The publishing industry is in a state of change, shock, and reformation. The Internet has only begun to change the nature of this print industry. Google has cornered the advertising market.
So how does all this affect you, the library user who loves to read magazines? "Out of Vogue," an article on the magazine industry in the September 29, 2007 issue of The Economist, has a clue. The article reports that "although healthier than newspapers, consumer magazines have problems" (p. 72-73).
The magazine industry simply can no longer survive as a purely print service. Consumers and readers are looking for a full-range of media services that include the printed word, visual, streaming media, interactivity, shopping opportunities, and cross-linkages with relevant but separate media.
Here is an excerpt from the article - which can be found in both our print archive and magazine database resources. You will need a San Francisco Public Library card to get into the databases from outside the library.

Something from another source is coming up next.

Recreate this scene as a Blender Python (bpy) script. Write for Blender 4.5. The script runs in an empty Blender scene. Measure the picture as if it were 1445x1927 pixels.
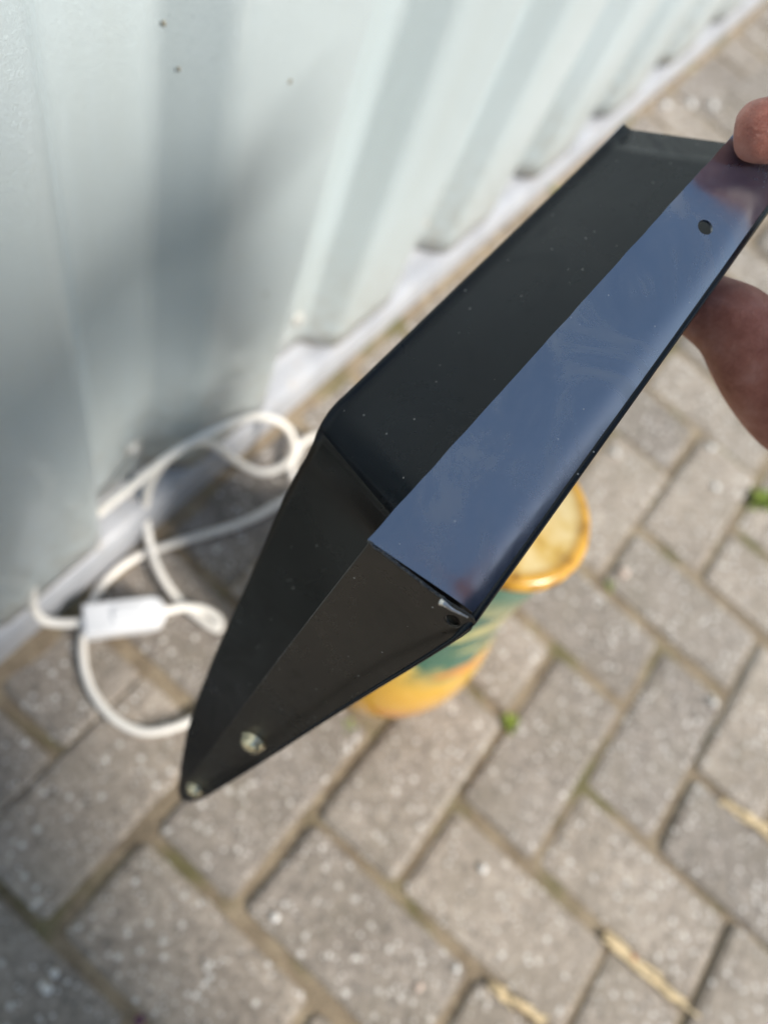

"On the advertising side, magazines are faring much better than newspapers, which are losing big chunks of revenue as classified advertising shifts online. Advertisers like the fact that in many genres, such as fashion, readers accept and value magazine ads and even consider them part of the product.
Unfortunately, magazine publishers have been slow to get onto the internet. 'Eighteen months ago the internet was something they worried about after 4pm on Friday,' says Peter Kreisky, a consultant to the media industry, 'but now it's at the heart of their business model.' Meredith, a magazine publisher from the mid-west of America with old-fashioned brands such as Better Homes and Gardens, recently held an internet 'boot-camp' for its executives to teach them internet basics.
To their credit, big magazine firms are doing far more than replicating their print products online. Whereas newspapers have concentrated on transferring print journalism to the internet, magazines offer people useful, fun services online--Lagardère's Car and Driver website, for instance, offers virtual test drives, and Better Homes and Gardens online has a 3D planning tool to help people redesign their homes."